Death knell for citizen initiatives can’t be allowed
Politicians in Olympia are hell-bent this year to kill the citizens’ initiative process.
There’s been a slew of anti-initiative bills introduced and with the Democrats in complete control, it’s now become a top legislative priority for them to end the right to initiative.
The First Amendment rights of the people have never been in greater danger.
For years, a Democrat senator from Seattle named Ken Jacobsen pushed a constitutional amendment to get rid of the initiative process. At least he was honest; he didn’t think voters were smart enough to decide public policy issues, so he straightforwardly sought the removal of the people’s right to initiative from the Constitution.
His quixotic efforts failed. The lesson that politicians should have learned was: Don’t take away the people’s rights.
Unfortunately, anti-initiative politicians decided instead the only problem was Jacobsen’s honesty. So now, with fake smiles and false rhetoric, legislators who hate the initiative process try to achieve surreptitiously what they can’t do honestly: End the right to initiative.
Such is the case with this year’s Senate Bill 5386 sponsored by Seattle senators Jamie Pedersen, David Frockt, Reuven Carlyle and others.
Getting an initiative qualified for a public vote is already super tough. A massive number of signatures is required. But under SB5386, years of delays would be mandated before signature collecting could even begin. Here’s how:
After you pay a $500 filing fee (99 times higher than the current $5 fee), their bill would require a 45-day review of the initiative by the state attorney general.
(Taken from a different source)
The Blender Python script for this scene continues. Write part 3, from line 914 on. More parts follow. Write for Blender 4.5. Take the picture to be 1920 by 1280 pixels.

It then would require a 30-day public comment period.
Then it would allow anyone to legally challenge the initiative, guaranteeing years of delay and forcing the courts, for the first time, to review initiatives that haven’t even qualified for a vote or been approved by the people.
Only after all that would the initiative be given a ballot title, which is necessary before petitions can be printed.
SB5386 is the initiative-death-by-delay bill.
Worst of all, it would ensure that all laws passed by the Legislature will never be challenged. Lawmakers have already neutered the referendum power by slapping emergency clauses on laws they want immunized from citizen referendum.
But currently, when the Legislature passes a controversial law, even one with an emergency clause, the people still have the right to do an initiative to give the people a chance to overturn it.
SB5386’s delays would ensure that any legislative bill is never be put to a vote because the July deadline for signatures would be impossible to achieve.
It would ensure that anything the Legislature does – any tax imposed, any policy created, any right eliminated or created – will be referendum-proof and initiative-proof.
The people’s rights guaranteed by our state Constitution will be negated.
The politicians sponsoring this bill hate the initiative process and want it eliminated. But instead of proposing a constitutional amendment to remove our right to vote, as Jacobsen did, they claim, with a straight face, that they’re doing this to “help” the initiative process and “assist” initiative sponsors.
Don’t believe them.
Legislators introduce about 3,000 bills each session. Of those, around 500 become law. In contrast, about one or two initiatives each year make it to the ballot and voters approve just half (last year there weren’t any).
So the Legislature has a 99.8-percent monopoly on public policy. Nonetheless, that .2-percent of laws passed by the people gnaws at politicians because they want 100-percent control.
SB5386 is an abomination. Tell legislators to oppose it.